Greta Thunberg in Hamburg

Klima-Protest treibt Entscheider in die Enge

Ganz offensichtlich ist es "Fridays for Future" vielmehr gelungen, die Entscheidungsträger in die Enge zu treiben. Die Vehemenz, mit der mancher Hardliner Greta Thunberg verbal attackiert, ist selbstentlarvend und wirkt stellenweise irrational. Auch der viel zitierte Hinweis von FDP-Chef Christian Lindner, Klimaschutz sei eine Sache für Profis, geht ins Leere, haben es jene Profis doch offensichtlich über Jahrzehnte nicht geschafft, das Problem in den Griff zu bekommen. Angesichts des Umstandes, dass jeder, der die Augen nicht verschließt, Klimaveränderungen schon in seiner direkten Umgebung bemerken und spüren kann, wirkt die Debatte ums Schuleschwänzen wie eine weiteres Drumherumreden um das eigentliche Thema: Wie schaffen wir es noch, den von uns mit verursachten Klimawandel einzudämmen, um unsere Zukunft und die Zukunft jener Generation zu sichern, die jetzt so nachhaltig dafür demonstriert?!

Die Proteste der Schülerinnen und Schüler bieten eine hervorragende, vielleicht einmalige Gelegenheit für die Politik, wirkungsvollen Klimaschutz zu realisieren. Die tut sich bekanntlich mit Klima rettenden Entscheidungen seit jeher so unendlich schwer, weil diese unsere Lebensweise grundsätzlich infrage stellen müssen, sollen sie denn Wirkung zeigen: Autofahren, Flugreisen, überbordender Fleischkonsum, Beton als Baustoff - all' das und mehr müsste für die Rettung des Weltklimas eingeschränkt, verändert, vielleicht sogar aufgegeben werden.
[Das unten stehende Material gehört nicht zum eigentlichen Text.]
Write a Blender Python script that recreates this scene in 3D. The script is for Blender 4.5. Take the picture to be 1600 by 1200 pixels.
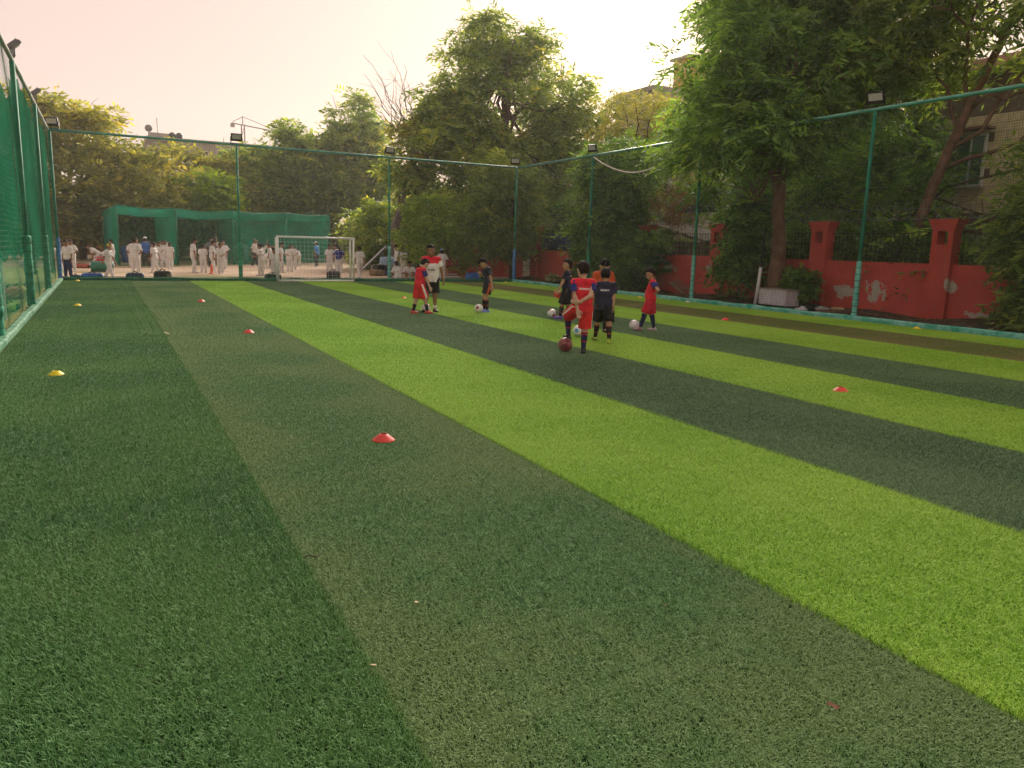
import bpy, bmesh, math, random
import numpy as np
from mathutils import Vector, Matrix
from mathutils.bvhtree import BVHTree

R = math.radians
scene = bpy.context.scene
for o in list(bpy.data.objects):
    bpy.data.objects.remove(o)
col = scene.collection
rng = np.random.default_rng(7)
random.seed(7)

# ------------------------------------------------------------------ camera
CAM_H = 1.6
cam_d = bpy.data.cameras.new('camera')
cam = bpy.data.objects.new('camera', cam_d)
col.objects.link(cam)
scene.camera = cam
cam_d.sensor_width = 36.0
cam_d.lens = 36.0 * 1199.8 / 1600.0
cam_d.clip_start = 0.05
cam_d.clip_end = 2000
yaw, pitch, roll = 0.4874, 0.1769, 0.0278
fw = Vector((math.sin(yaw) * math.cos(pitch), math.cos(yaw) * math.cos(pitch), -math.sin(pitch)))
r0 = Vector((math.cos(yaw), -math.sin(yaw), 0))
u0 = r0.cross(fw)
rt = r0 * math.cos(roll) + u0 * math.sin(roll)
up = u0 * math.cos(roll) - r0 * math.sin(roll)
cam.matrix_world = Matrix(((rt.x, up.x, -fw.x, 0), (rt.y, up.y, -fw.y, 0), (rt.z, up.z, -fw.z, CAM_H), (0, 0, 0, 1)))

# ------------------------------------------------------------------ sky, sun, exposure
SUN_AZ, SUN_EL = R(40.0), R(18.0)          # azimuth from +Y towards +X
world = bpy.data.worlds.new('World')
scene.world = world
world.use_nodes = True
wn = world.node_tree
bg = wn.nodes['Background']
sky = wn.nodes.new('ShaderNodeTexSky')
sky.sky_type = 'NISHITA'
sky.sun_disc = False
sky.sun_elevation = SUN_EL
sky.sun_rotation = SUN_AZ
sky.altitude = 200
sky.air_density = 1.0
sky.dust_density = 4.0
sky.ozone_density = 1.0
# thick evening dust: an even peach veil over the whole dome on top of the clear-sky model
veil = wn.nodes.new('ShaderNodeMix'); veil.data_type = 'RGBA'; veil.blend_type = 'ADD'; veil.inputs[0].default_value = 1.0
veil.inputs[7].default_value = (6.1, 4.65, 4.05, 1)
veil.inputs[6].default_value = (0, 0, 0, 1)
thin = wn.nodes.new('ShaderNodeMix'); thin.data_type = 'RGBA'; thin.blend_type = 'MULTIPLY'; thin.inputs[0].default_value = 1.0; thin.inputs[7].default_value = (.17, .15, .15, 1)
wn.links.new(sky.outputs[0], thin.inputs[6]); wn.links.new(thin.outputs[2], veil.inputs[6]); wn.links.new(veil.outputs[2], bg.inputs[0])
bg.inputs[1].default_value = 0.05
sun_d = bpy.data.lights.new('sun', 'SUN')
sun = bpy.data.objects.new('sun', sun_d)
col.objects.link(sun)
sun_d.energy = 4.6
sun_d.angle = R(40.0)
sun_d.color = (1.0, 0.88, 0.74)
sdir = Vector((math.sin(SUN_AZ) * math.cos(SUN_EL), math.cos(SUN_AZ) * math.cos(SUN_EL), math.sin(SUN_EL)))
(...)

Arbeitsleben, Familie, Freizeit - nichts könnte so bleiben wie bisher. Bisher galt: Das ist niemandem zu vermitteln, dafür gibt es keine Wählerstimmen. Doch jetzt signalisieren die Wähler und Wählerinnen von morgen: Wir haben das verstanden! Wir sind zu Veränderungen bereit!

Klimaforscher wittern Morgenluft

Es ist kein Zufall, dass viele Klimaforscher die jungen "Fridays for Future"-Aktivisten vehement unterstützen. Diese Klima-Profis freuen sich nach Jahrzehnten des "Dicke-Bretter-Bohrens" und quälend-zäher Lobby-Arbeit auf unzähligen Weltklimakonferenzen über die neuen Verbündeten. Und sie sagen Lobbyisten, Politikern und Entscheidern schon lange das, was die Schülerinnen und Schüler jetzt lauthals für ihre Zukunft einfordern: Wir müssen jetzt handeln, um den Klimawandel in den Griff zu bekommen. Ansonsten werden die Folgen in absehbarer Zukunft so immens sein, dass die heutige Debatte um einige verpasste Schulstunden nicht einmal mehr eine Marginalie sein wird.

Das sieht, glaubt man dem aktuellen ARD-"Deutschlandtrend", auch die Mehrheit der Deutschen so, die die Schüler-Demonstrationen während der Unterrichtszeit für in Ordnung halten. Auch angesichts dieser Unterstützung aus der Bevölkerung sind die "Fridays für Future" so etwas wie eine historische Chance. Die Politik darf sie eigentlich unter keinen Umständen verspielen. Dass sie die Gunst der Stunde erkannt hätte, lässt sich allerdings bisher nicht erkennen.